Provided data.
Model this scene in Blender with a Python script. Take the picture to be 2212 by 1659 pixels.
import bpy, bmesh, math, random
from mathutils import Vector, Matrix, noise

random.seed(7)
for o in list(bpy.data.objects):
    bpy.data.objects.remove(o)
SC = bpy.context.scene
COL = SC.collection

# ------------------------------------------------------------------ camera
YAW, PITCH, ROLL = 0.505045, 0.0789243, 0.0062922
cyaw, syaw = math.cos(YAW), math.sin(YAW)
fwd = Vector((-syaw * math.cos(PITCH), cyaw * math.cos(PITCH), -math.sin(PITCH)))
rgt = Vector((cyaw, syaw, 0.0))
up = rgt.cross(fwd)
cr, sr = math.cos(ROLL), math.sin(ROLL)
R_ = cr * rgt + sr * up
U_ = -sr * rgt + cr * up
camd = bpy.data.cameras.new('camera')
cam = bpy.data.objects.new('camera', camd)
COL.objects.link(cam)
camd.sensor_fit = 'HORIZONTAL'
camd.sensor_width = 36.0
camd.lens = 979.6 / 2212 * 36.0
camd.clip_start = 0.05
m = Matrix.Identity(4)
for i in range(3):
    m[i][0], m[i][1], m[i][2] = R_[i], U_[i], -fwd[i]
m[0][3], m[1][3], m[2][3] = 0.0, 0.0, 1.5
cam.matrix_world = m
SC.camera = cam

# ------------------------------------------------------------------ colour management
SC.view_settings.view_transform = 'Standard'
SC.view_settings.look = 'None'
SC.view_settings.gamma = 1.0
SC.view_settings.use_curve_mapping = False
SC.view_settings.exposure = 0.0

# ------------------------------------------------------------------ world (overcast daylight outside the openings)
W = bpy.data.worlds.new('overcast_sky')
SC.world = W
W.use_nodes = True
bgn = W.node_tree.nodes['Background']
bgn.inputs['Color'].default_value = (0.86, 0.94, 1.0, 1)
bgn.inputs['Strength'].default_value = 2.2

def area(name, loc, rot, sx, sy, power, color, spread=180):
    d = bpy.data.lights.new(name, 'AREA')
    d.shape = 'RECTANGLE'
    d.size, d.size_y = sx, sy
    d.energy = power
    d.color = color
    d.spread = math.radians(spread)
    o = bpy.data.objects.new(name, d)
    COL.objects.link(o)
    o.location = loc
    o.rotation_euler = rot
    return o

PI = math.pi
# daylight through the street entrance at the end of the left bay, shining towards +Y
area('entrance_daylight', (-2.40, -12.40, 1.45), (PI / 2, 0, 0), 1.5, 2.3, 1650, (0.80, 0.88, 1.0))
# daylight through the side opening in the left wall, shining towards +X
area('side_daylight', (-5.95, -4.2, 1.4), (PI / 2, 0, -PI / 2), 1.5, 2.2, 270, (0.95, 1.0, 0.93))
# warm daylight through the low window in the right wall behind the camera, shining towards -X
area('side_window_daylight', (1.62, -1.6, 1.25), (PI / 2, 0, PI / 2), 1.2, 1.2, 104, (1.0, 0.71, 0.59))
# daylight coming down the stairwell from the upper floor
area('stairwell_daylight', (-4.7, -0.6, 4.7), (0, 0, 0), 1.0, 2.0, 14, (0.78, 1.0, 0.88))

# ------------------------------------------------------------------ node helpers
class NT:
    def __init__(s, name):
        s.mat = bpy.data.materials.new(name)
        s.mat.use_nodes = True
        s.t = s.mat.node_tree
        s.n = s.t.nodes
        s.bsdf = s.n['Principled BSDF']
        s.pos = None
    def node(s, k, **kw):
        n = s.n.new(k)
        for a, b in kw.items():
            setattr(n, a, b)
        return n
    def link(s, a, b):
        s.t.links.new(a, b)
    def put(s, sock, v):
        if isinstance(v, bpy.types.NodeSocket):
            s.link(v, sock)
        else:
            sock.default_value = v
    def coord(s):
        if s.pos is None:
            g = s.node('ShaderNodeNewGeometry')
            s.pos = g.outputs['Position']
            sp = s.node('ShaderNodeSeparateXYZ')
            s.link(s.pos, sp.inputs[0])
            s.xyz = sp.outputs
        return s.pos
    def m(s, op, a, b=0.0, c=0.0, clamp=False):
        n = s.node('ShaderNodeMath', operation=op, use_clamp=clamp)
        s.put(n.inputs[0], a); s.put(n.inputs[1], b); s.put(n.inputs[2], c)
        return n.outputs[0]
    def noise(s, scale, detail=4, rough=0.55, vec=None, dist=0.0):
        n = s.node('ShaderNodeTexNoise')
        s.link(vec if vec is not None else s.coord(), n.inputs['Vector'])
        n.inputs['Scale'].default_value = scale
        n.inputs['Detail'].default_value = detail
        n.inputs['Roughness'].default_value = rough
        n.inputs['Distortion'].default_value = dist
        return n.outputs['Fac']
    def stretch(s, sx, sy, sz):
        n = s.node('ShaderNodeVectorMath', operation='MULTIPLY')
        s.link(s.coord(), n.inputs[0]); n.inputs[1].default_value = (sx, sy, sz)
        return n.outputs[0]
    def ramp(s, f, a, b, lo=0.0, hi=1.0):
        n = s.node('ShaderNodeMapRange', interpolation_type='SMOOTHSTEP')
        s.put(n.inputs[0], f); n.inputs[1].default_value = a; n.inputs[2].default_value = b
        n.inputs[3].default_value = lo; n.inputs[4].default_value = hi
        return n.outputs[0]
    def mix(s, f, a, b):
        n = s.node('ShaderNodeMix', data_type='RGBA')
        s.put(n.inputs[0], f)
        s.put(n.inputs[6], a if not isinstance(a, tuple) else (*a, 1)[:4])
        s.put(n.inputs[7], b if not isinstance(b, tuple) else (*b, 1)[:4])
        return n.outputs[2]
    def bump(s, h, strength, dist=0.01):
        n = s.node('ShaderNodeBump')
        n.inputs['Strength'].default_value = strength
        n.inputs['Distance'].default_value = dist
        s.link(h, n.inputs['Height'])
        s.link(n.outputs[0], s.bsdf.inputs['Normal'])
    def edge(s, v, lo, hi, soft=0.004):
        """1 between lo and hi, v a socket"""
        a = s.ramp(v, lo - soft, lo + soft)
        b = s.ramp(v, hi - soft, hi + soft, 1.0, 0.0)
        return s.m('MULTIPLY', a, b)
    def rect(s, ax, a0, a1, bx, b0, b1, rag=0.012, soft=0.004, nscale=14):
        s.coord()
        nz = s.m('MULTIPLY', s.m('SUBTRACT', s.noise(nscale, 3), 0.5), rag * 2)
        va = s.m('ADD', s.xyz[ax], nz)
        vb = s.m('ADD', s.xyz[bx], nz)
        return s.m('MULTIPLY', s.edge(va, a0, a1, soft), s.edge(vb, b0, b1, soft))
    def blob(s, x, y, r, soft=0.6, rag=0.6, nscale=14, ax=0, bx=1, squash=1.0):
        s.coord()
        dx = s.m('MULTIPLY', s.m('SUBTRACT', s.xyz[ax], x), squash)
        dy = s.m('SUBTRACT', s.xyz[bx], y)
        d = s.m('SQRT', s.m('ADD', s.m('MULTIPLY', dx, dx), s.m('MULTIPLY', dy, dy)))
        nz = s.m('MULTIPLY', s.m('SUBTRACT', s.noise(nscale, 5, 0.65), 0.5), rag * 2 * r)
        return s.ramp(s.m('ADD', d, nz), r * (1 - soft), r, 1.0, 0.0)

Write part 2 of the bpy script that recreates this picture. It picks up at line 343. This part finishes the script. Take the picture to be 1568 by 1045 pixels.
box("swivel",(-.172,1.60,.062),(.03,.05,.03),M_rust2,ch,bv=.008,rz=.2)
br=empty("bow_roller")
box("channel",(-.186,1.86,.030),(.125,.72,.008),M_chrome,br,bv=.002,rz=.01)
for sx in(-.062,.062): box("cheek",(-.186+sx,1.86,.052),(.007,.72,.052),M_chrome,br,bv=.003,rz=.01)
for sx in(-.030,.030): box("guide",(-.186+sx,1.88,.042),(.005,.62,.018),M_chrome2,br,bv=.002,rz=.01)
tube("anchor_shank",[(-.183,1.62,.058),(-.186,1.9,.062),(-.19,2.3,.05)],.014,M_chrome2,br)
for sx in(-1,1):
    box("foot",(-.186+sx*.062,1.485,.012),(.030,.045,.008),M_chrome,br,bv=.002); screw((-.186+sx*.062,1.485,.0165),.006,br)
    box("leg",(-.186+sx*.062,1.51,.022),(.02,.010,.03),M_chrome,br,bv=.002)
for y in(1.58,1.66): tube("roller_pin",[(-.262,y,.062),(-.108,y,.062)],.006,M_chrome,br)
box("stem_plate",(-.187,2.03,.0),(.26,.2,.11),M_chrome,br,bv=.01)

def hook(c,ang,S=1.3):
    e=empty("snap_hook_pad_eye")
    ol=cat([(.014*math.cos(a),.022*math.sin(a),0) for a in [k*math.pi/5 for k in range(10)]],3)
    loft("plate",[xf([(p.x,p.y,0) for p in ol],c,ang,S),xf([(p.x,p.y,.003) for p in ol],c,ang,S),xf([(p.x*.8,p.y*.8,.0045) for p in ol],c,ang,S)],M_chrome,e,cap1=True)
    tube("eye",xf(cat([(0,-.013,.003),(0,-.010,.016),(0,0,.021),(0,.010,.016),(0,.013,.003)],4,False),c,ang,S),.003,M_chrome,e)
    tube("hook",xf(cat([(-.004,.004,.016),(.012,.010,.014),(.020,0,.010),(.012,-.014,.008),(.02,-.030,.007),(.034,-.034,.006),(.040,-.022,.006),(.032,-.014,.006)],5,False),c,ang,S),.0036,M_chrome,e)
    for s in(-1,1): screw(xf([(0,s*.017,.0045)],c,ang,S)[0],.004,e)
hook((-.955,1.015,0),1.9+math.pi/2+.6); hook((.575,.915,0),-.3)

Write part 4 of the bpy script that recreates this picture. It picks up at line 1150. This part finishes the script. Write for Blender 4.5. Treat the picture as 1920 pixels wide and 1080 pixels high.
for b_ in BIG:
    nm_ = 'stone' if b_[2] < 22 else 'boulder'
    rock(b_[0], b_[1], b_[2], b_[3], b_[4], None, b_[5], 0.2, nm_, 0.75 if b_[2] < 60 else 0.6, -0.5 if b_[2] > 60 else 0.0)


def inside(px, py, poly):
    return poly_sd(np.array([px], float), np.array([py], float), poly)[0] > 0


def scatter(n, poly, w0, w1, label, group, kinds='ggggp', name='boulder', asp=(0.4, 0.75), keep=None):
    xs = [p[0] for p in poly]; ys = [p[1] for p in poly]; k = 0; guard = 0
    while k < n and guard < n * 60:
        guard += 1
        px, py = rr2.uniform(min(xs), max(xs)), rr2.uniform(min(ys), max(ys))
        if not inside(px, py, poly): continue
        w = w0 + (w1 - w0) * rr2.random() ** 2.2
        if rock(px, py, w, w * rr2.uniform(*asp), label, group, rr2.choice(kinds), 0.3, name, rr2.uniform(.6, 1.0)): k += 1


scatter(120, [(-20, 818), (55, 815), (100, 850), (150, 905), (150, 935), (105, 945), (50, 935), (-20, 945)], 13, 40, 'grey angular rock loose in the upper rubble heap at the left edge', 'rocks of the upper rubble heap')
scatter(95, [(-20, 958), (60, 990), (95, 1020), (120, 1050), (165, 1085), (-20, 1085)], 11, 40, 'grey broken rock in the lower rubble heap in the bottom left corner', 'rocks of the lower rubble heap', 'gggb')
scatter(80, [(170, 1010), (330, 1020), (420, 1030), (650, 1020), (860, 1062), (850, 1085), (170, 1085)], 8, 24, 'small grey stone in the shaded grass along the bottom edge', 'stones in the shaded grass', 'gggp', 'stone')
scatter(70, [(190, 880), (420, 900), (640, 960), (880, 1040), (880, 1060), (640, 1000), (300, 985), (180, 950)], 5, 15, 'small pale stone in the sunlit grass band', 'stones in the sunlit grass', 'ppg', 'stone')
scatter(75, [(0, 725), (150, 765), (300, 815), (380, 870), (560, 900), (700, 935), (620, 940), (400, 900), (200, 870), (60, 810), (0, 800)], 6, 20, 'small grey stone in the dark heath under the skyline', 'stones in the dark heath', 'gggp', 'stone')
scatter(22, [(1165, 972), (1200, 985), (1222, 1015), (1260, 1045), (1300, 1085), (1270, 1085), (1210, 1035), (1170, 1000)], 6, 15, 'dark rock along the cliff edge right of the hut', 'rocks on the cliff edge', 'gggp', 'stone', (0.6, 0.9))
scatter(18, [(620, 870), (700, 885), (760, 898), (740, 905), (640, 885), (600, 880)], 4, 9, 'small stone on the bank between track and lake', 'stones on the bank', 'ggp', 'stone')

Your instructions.
Check each line above for "Blender" and return the ones that have it.

In response.
Model this scene in Blender with a Python script. Take the picture to be 2212 by 1659 pixels.
Write part 4 of the bpy script that recreates this picture. It picks up at line 1150. This part finishes the script. Write for Blender 4.5. Treat the picture as 1920 pixels wide and 1080 pixels high.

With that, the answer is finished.